Modules and arrays do come in a variety of shapes and sizes and although most PV systems are made up of rectangular panels that fit on top of your roof, they are flexible in terms of using any appropriate space.

Electricity generated is direct current (DC), so an inverter is installed to allow use with alternating current (AC) household appliances.

Solar panels can be “built in” to a roof rather than sitting on top of the tiles and solar tiles are available to be used in place of ordinary roof tiles. Neither are normally as cost-effective as panel systems and are usually only considered where panels are not appropriate for aesthetic or planning reasons.

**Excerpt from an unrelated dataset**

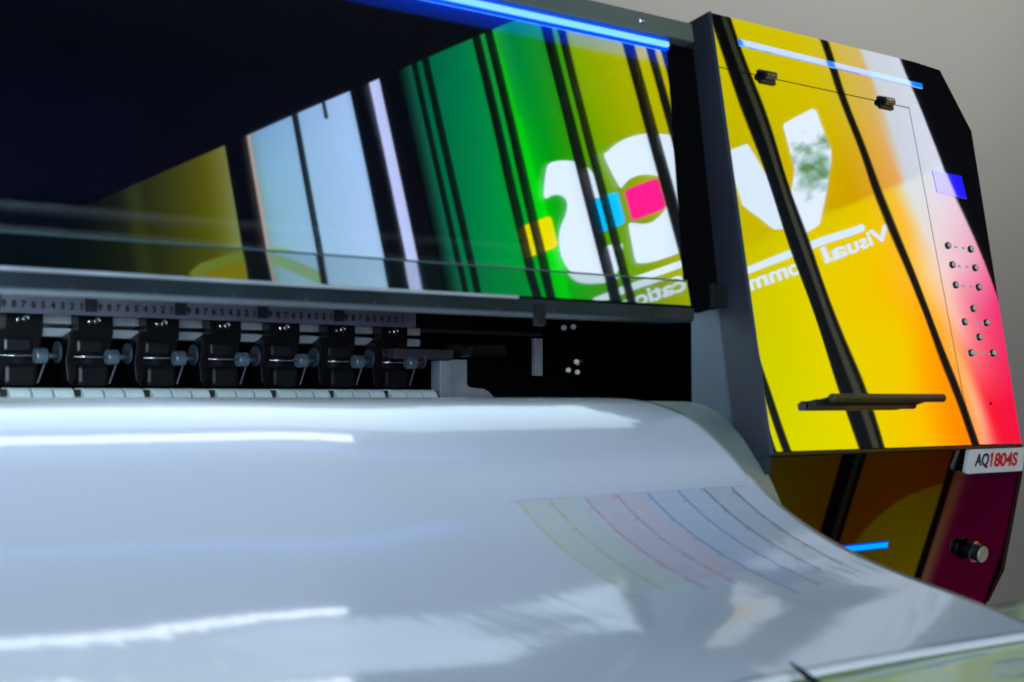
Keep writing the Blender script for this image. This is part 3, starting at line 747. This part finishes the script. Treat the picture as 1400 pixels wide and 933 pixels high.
for word, s0, wd in (('Visual',1.425,.199),('Comm',1.205,.205),('uni',.985,.140),('cations',.815,.238),('S',.556,.045)):
    text_obj('window_lettering', word, .0650, (lambda a: lambda u, v, w: rel(wp(a-u, .997+v, .0015+w)))(s0), white, win, width=wd, bold=.0018)
# masks: bars stand in front of the lettering
for a, b in [(.582,.616),(.632,.658),(.825,.861),(.894,.920),(.937,.960),(1.143,1.205),(.345,.374),(.391,.420)]:
    if b > a: bar(a, b, .95, 1.6, .0075, M['mull'], 'mullion_face', back=-.0035)
bar(1.178, 1.192, .95, 1.6, .0085, M['mull2'], 'mullion_lit_stripe', back=-.0072)

# dark wall round the window
def wallpoly(name, rects, mat):
    vs = []; fs = []
    for s0, s1, z0, z1, o in rects:
        k = len(vs)
        for s, z in ((s0,z0),(s0,z1),(s1,z1),(s1,z0)): vs.append(wp(s, z, o))
        fs.append((k,k+1,k+2,k+3))
    o = mesh_obj(name, vs, fs, mat); prop(o, kind='structure'); return o
M['dwall'] = pbr('dark_wall', srgb(12,12,16), .9)
wallpoly('window_wall', [(-4.5,1.84,2.05,5.5,0),(2.90,3.2,2.05,5.5,0),(1.84,2.90,2.15,5.5,0),(-4.5,-1.40,-1.05,2.05,0),(1.615,1.84,-1.05,2.05,0),(1.84,2.90,-1.05,1.2,0),(2.90,3.2,-1.05,2.05,0),(2.30,2.34,1.2,2.15,0),(-1.40,.80,-1.05,.3,-.001),(-1.40,.115,.3,.6,-.001)], M['dwall'])

# ================================================================== back wall, floor
M['wall'] = pbr('warm_grey_plaster', srgb(188,185,178), .9, bump=.002, bscale=4, vary=.04, vscale=.8)
bw = mesh_obj('wall', [(-6,4.2,-1.05),(12,4.2,-1.05),(12,4.2,5),(-6,4.2,5)], [(0,1,2,3)], M['wall']); prop(bw, kind='structure')
M['floor'] = pbr('grey_tiles', srgb(120,120,120), .4, vary=.1, vscale=2)
fl = mesh_obj('floor', [(-6,-6,-1.05),(12,-6,-1.05),(12,4.2,-1.05),(-6,4.2,-1.05)], [(0,1,2,3)], M['floor']); prop(fl, kind='structure')

# ================================================================== lights
def area(name, loc, target, sx, sy, power, col, spread=180):
    l = bpy.data.lights.new(name, 'AREA'); l.shape = 'RECTANGLE'; l.size = sx; l.size_y = sy; l.energy = power; l.color = col; l.spread = math.radians(spread)
    o = bpy.data.objects.new(name, l); C.objects.link(o); o.location = loc
    o.rotation_euler = (Vector(target)-Vector(loc)).to_track_quat('-Z', 'Y').to_euler()
    return o
area('overhead_fill', (.5, .1, 1.9), (.7, .8, 0), 1.6, .6, 9, (.46, .70, 1.))  # added cool fill from above, no fitting known there
area('front_fill', (-.6, -1.6, .12), (.6, 1.1, 0), 1.1, .45, 60, (.62, .77, 1.))  # added soft light behind the camera, lifts the sheet's steep part
area('mouth_fill', (.02, 1.25, .0945), (.08, 1.42, -.055), 1.0, .02, 2.4, (.66, .88, 1.))  # added strip out of sight, brightens rollers and ruler
area('throat_fill', (.36, 1.145, .0903), (.36, 1.130, -.11), 1.46, .17, 1.05, (.66, .86, 1.))  # added hidden panel behind the beam, brightens the sheet's crest
area('beam_lamp', (.170, 1.0210, .0752), (.170, 1.00, -.2), 1.04, .018, .30, (.80, .91, 1.))
area('lid_glow_fill', (-.12, 1.18, .352), (.1, 1.36, .16), .8, .03, .6, (.08, .32, 1.), 95)  # added blue light inside, tints the dark behind the lid
area('wall_fill', (5.2, 2.5, 3.4), (5.2, 4.2, .9), 5.0, .8, 50, (.98, 1., .97), 130)  # added light out of view, evens out the back wall
w = bpy.data.worlds.new('World'); sc.world = w; w.use_nodes = True
w.node_tree.nodes['Background'].inputs[0].default_value = (.35, .5, .8, 1); w.node_tree.nodes['Background'].inputs[1].default_value = .02

# ================================================================== camera
th = math.atan2(2450, 1944.); pitch = math.atan(78.5/1944.)
fwd = Vector((math.cos(th)*math.cos(pitch), math.sin(th)*math.cos(pitch), math.sin(pitch)))
cam = bpy.data.cameras.new('camera'); co = bpy.data.objects.new('camera', cam); C.objects.link(co)
co.location = (0,0,0); co.rotation_euler = fwd.to_track_quat('-Z', 'Y').to_euler()
cam.lens = 50; cam.sensor_width = 36; cam.clip_start = .01; cam.clip_end = 60
cam.dof.use_dof = True; cam.dof.focus_distance = 2.2; cam.dof.aperture_fstop = 7.5
sc.camera = co
sc.view_settings.view_transform = 'Standard'; sc.view_settings.look = 'None'; sc.view_settings.exposure = 0; sc.view_settings.gamma = 1
sc.cycles.use_denoising = True
sc.cycles.max_bounces = 10; sc.cycles.glossy_bounces = 6; sc.cycles.sample_clamp_indirect = 6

With a domestic PV system, there will be times when the electricity you generate is more than you can use or store, so the surplus can be exported to the grid to be used by somebody else.

Following the closure of the feed-in tariff scheme in March 2019, the smart export guarantee (SEG) was introduced to provide financial support to small-scale renewable energy generators for the electricity they export to the grid. See our article on solar PV grants for more information.

Solar Thermal

Solar water heating systems use solar panels, called collectors, fitted to your roof. These collect heat from the sun and use it to heat up water that is stored in a hot water cylinder.

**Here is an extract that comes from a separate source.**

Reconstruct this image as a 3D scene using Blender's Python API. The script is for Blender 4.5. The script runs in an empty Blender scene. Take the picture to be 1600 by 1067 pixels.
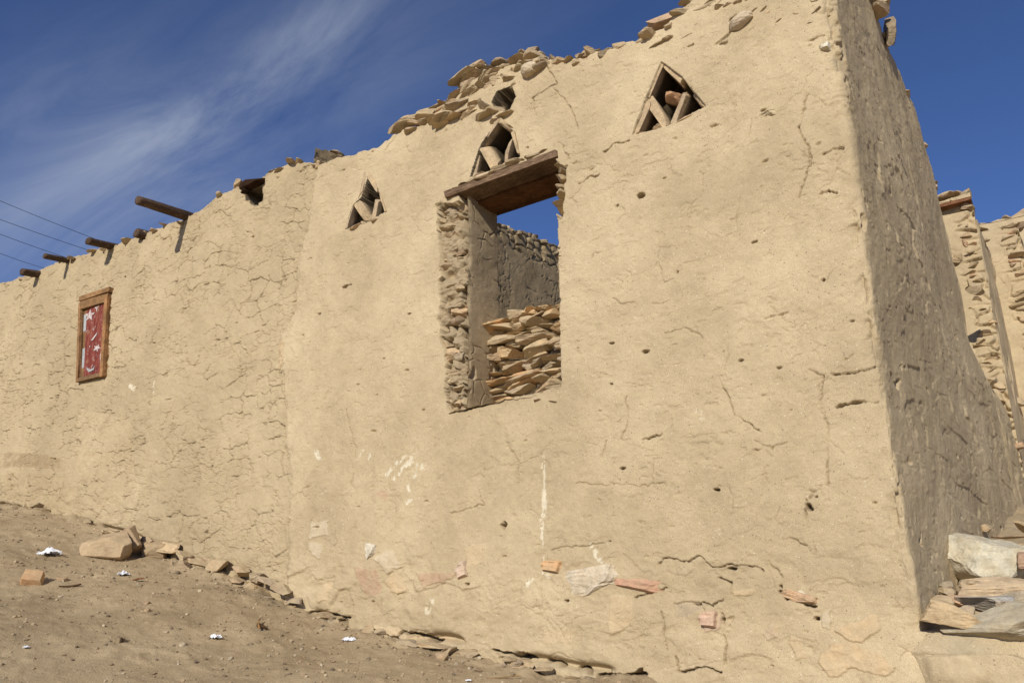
import bpy, math, random
import numpy as np
from mathutils import Vector, Matrix, Euler

# ------------------------------------------------------------------ camera, sky, sun, exposure
S = bpy.context.scene
C = S.collection
CAM = np.array([0.58, -4.0, 0.0]); PITCH = math.radians(18.0); HEAD = math.radians(123.5); FPX = 1291.0
cd = bpy.data.cameras.new('camera'); cam = bpy.data.objects.new('camera', cd); C.objects.link(cam)
cd.sensor_width = 36.0; cd.lens = FPX / 1600 * 36; cd.clip_end = 3000; cd.clip_start = 0.05
cam.location = CAM; cam.rotation_euler = (math.radians(90) + PITCH, 0, HEAD - math.radians(90))
S.camera = cam
SUN_EL = 26.0; SUN_AZ = 11.0          # azimuth: degrees from -Y towards +X
sl = bpy.data.lights.new('sun', 'SUN'); sun = bpy.data.objects.new('sun', sl); C.objects.link(sun)
sl.energy = 4.7; sl.angle = math.radians(0.53); sl.color = (1.0, 0.94, 0.83)
ts = Vector((math.sin(math.radians(SUN_AZ)) * math.cos(math.radians(SUN_EL)), -math.cos(math.radians(SUN_AZ)) * math.cos(math.radians(SUN_EL)), math.sin(math.radians(SUN_EL))))
sun.rotation_euler = ts.to_track_quat('Z', 'Y').to_euler()
sun.location = (2, -8, 8)
W = bpy.data.worlds.new('World'); S.world = W; W.use_nodes = True
nt = W.node_tree; nt.nodes.clear()
def N(t, typ, **kw):
    n = t.nodes.new(typ)
    for k, v in kw.items():
        if k.startswith('i_'): n.inputs[k[2:].replace('_', ' ')].default_value = v
        else: setattr(n, k, v)
    return n
sky = N(nt, 'ShaderNodeTexSky', sky_type='NISHITA', sun_disc=False, sun_elevation=math.radians(SUN_EL),
        sun_rotation=math.radians(180 - SUN_AZ), altitude=900.0, air_density=0.72, dust_density=0.25, ozone_density=5.0)
bg = N(nt, 'ShaderNodeBackground'); bg.inputs['Strength'].default_value = 0.10
wo = N(nt, 'ShaderNodeOutputWorld')
# cirrus: streaks of thin cloud laid along one direction of the sky
tc = N(nt, 'ShaderNodeTexCoord')
mp = N(nt, 'ShaderNodeMapping', vector_type='TEXTURE')
def raydir(px, py):
    r = (px - 800) / FPX; u = (533.5 - py) / FPX
    f = math.cos(PITCH) - math.sin(PITCH) * u; z = math.sin(PITCH) + math.cos(PITCH) * u
    return np.array([math.cos(HEAD) * f + math.sin(HEAD) * r, math.sin(HEAD) * f - math.cos(HEAD) * r, z])
def unit(v): return v / np.linalg.norm(v)
ca = unit(raydir(560, 10)); cb = unit(raydir(215, 235))      # ends of the main streak
ax = unit(ca - cb); up = unit(ca + cb); sd = unit(np.cross(up, ax))
def dot(vec):
    d = N(nt, 'ShaderNodeVectorMath', operation='DOT_PRODUCT'); nt.links.new(tc.outputs['Generated'], d.inputs[0]); d.inputs[1].default_value = tuple(vec); return d.outputs['Value']
def M(tree, op, a, b=None, c=None, clamp=False):
    m = N(tree, 'ShaderNodeMath', operation=op); m.use_clamp = clamp
    for i, x in enumerate((a, b, c)):
        if x is None: continue
        if hasattr(x, 'is_output') or hasattr(x, 'links'): tree.links.new(x, m.inputs[i])
        else: m.inputs[i].default_value = x
    return m.outputs[0]
du, dv, dw = dot(ax), dot(sd), dot(up)
cmb = N(nt, 'ShaderNodeCombineXYZ')
nt.links.new(M(nt, 'MULTIPLY', du, 2.2), cmb.inputs[0]); nt.links.new(M(nt, 'MULTIPLY', dv, 7.0), cmb.inputs[1]); nt.links.new(dw, cmb.inputs[2])
n1 = N(nt, 'ShaderNodeTexNoise'); n1.inputs['Scale'].default_value = 1.6; n1.inputs['Detail'].default_value = 7; n1.inputs['Roughness'].default_value = 0.62; n1.inputs['Distortion'].default_value = 0.5
nt.links.new(cmb.outputs[0], n1.inputs['Vector'])
n2 = N(nt, 'ShaderNodeTexNoise'); n2.inputs['Scale'].default_value = 3.0; n2.inputs['Detail'].default_value = 5
nt.links.new(tc.outputs['Generated'], n2.inputs['Vector'])
def gauss(x, c0, w):
    q = M(nt, 'DIVIDE', M(nt, 'SUBTRACT', x, c0), w); return M(nt, 'POWER', 2.718, M(nt, 'MULTIPLY', M(nt, 'MULTIPLY', q, q), -1.0))
hemi = M(nt, 'GREATER_THAN', dw, 0.3)
wob = M(nt, 'ADD', dv, M(nt, 'MULTIPLY', M(nt, 'SUBTRACT', n2.outputs['Fac'], 0.5), 0.10))
band = M(nt, 'MULTIPLY', gauss(wob, 0.0, 0.032), gauss(du, 0.03, 0.24))
wide = M(nt, 'MULTIPLY', gauss(wob, 0.03, 0.13), gauss(du, 0.0, 0.33))
low = gauss(dot(unit(raydir(150, 330))), 1.0, 0.012)
mask = M(nt, 'ADD', M(nt, 'ADD', M(nt, 'MULTIPLY', band, 0.75), M(nt, 'MULTIPLY', wide, 0.36)), M(nt, 'MULTIPLY', low, 0.38))
cl = M(nt, 'MULTIPLY', M(nt, 'MULTIPLY', mask, M(nt, 'SUBTRACT', M(nt, 'MULTIPLY', n1.outputs['Fac'], 2.2), 0.55, clamp=True)), hemi)
haze = M(nt, 'MULTIPLY', cl, 0.42, clamp=True)
mx = N(nt, 'ShaderNodeMix', data_type='RGBA')
gr = N(nt, 'ShaderNodeMix', data_type='RGBA', blend_type='MULTIPLY'); gr.inputs['Factor'].default_value = 1.0; gr.inputs['B'].default_value = (0.95, 0.98, 1.17, 1)
nt.links.new(sky.outputs[0], gr.inputs['A']); nt.links.new(haze, mx.inputs['Factor']); nt.links.new(gr.outputs['Result'], mx.inputs['A']); mx.inputs['B'].default_value = (6.6, 7.1, 7.8, 1)
nt.links.new(mx.outputs['Result'], bg.inputs['Color']); nt.links.new(bg.outputs[0], wo.inputs[0])
S.view_settings.view_transform = 'Standard'; S.view_settings.look = 'None'; S.view_settings.exposure = 0.0; S.view_settings.gamma = 1.0
S.view_settings.use_curve_mapping = False

# ------------------------------------------------------------------ geometry helpers
def at(px, py, Y=0.0):
    """point of the vertical plane y = Y seen at a spot of the photograph"""
    d = raydir(px, py); t = (Y - CAM[1]) / d[1]; return CAM + d * t
def xz(px, py, Y=0.0):
    p = at(px, py, Y); return (p[0], p[2])
def hsh(i, j, k=0):
    i = i.astype(np.int64); j = j.astype(np.int64)
    h = (i * 374761393 + j * 668265263 + k * 1442695041) & 0xffffffff
    h = ((h ^ (h >> 13)) * 1274126177) & 0xffffffff
    h = ((h ^ (h >> 16)) * 2246822519) & 0xffffffff
    return ((h ^ (h >> 15)) & 0xffffff) / float(0xffffff)
def vnoise(x, y, k=0):
    x = np.asarray(x, np.float64)
    xi = np.floor(x); yi = np.floor(y); fx = x - xi; fy = y - yi
    fx = fx * fx * fx * (fx * (fx * 6 - 15) + 10); fy = fy * fy * fy * (fy * (fy * 6 - 15) + 10)
    a = hsh(xi, yi, k); b = hsh(xi + 1, yi, k); c = hsh(xi, yi + 1, k); d = hsh(xi + 1, yi + 1, k)
    return (a + (b - a) * fx) * (1 - fy) + (c + (d - c) * fx) * fy
def fbm(x, y, o=4, k=0, g=0.5):
    t = 0; a = 1.0; s = 0
    for i in range(o):
        t = t + a * (vnoise(x, y, k + i * 17) - 0.5); s += a; x = x * 2.03 + 11.3; y = y * 2.03 + 5.7; a *= g
    return t / s * 2
def voro(x, y, k=0):
    xi = np.floor(x); yi = np.floor(y)
    f1 = np.full(x.shape, 9.0); f2 = np.full(x.shape, 9.0); idc = np.zeros(x.shape)
    for i in (-1, 0, 1):
        for j in (-1, 0, 1):
            cx = xi + i; cy = yi + j
            px = cx + 0.15 + 0.7 * hsh(cx, cy, k); py = cy + 0.15 + 0.7 * hsh(cx, cy, k + 5)
            d = np.hypot(px - x, py - y)
            nf = d < f1
            f2 = np.where(nf, f1, np.minimum(f2, d)); idc = np.where(nf, hsh(cx, cy, k + 9), idc); f1 = np.where(nf, d, f1)
    return f1, f2, idc
def sst(x, a, b):
    t = np.clip((x - a) / (b - a), 0, 1); return t * t * (3 - 2 * t)
def inpoly(x, y, poly):
    r = np.zeros(x.shape, bool); n = len(poly)
    for i in range(n):
        x1, y1 = poly[i]; x2, y2 = poly[(i + 1) % n]
        if y1 == y2: continue
        c = ((y1 > y) != (y2 > y)) & (x < (x2 - x1) * (y - y1) / (y2 - y1) + x1)
        r ^= c
    return r
def dseg(x, y, a, b):
    ax, ay = a; bx, by = b; dx = bx - ax; dy = by - ay; L = dx * dx + dy * dy + 1e-12
    t = np.clip(((x - ax) * dx + (y - ay) * dy) / L, 0, 1)
    return np.hypot(x - ax - t * dx, y - ay - t * dy)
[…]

A boiler or immersion heater can be used as a back up to heat the water further to reach the temperature you want.

The two types of solar water heating panels available are, evacuated tubes, made up of a bank of glass tubes mounted on the roof tiles, and, flat plate collectors, fixed on the roof tiles or integrated into the roof.

You will usually need to replace the existing cylinder or add a dedicated cylinder with a solar heating coil. A conventional boiler or immersion heater can be used to make the water hotter, or to provide hot water when solar energy is unavailable.

Solar thermal panels can benefit from payments through the UK Government’s Renewable Heat Incentive (RHI), as well as the Assignment of Rights helping with upfront costs. See our article on solar thermal grants for more information.

Larger solar thermal panels can also be arranged to provide some contribution to heating your home. In most cases, however, the amount of heat provided is generally very small and would not normally be considered worthwhile.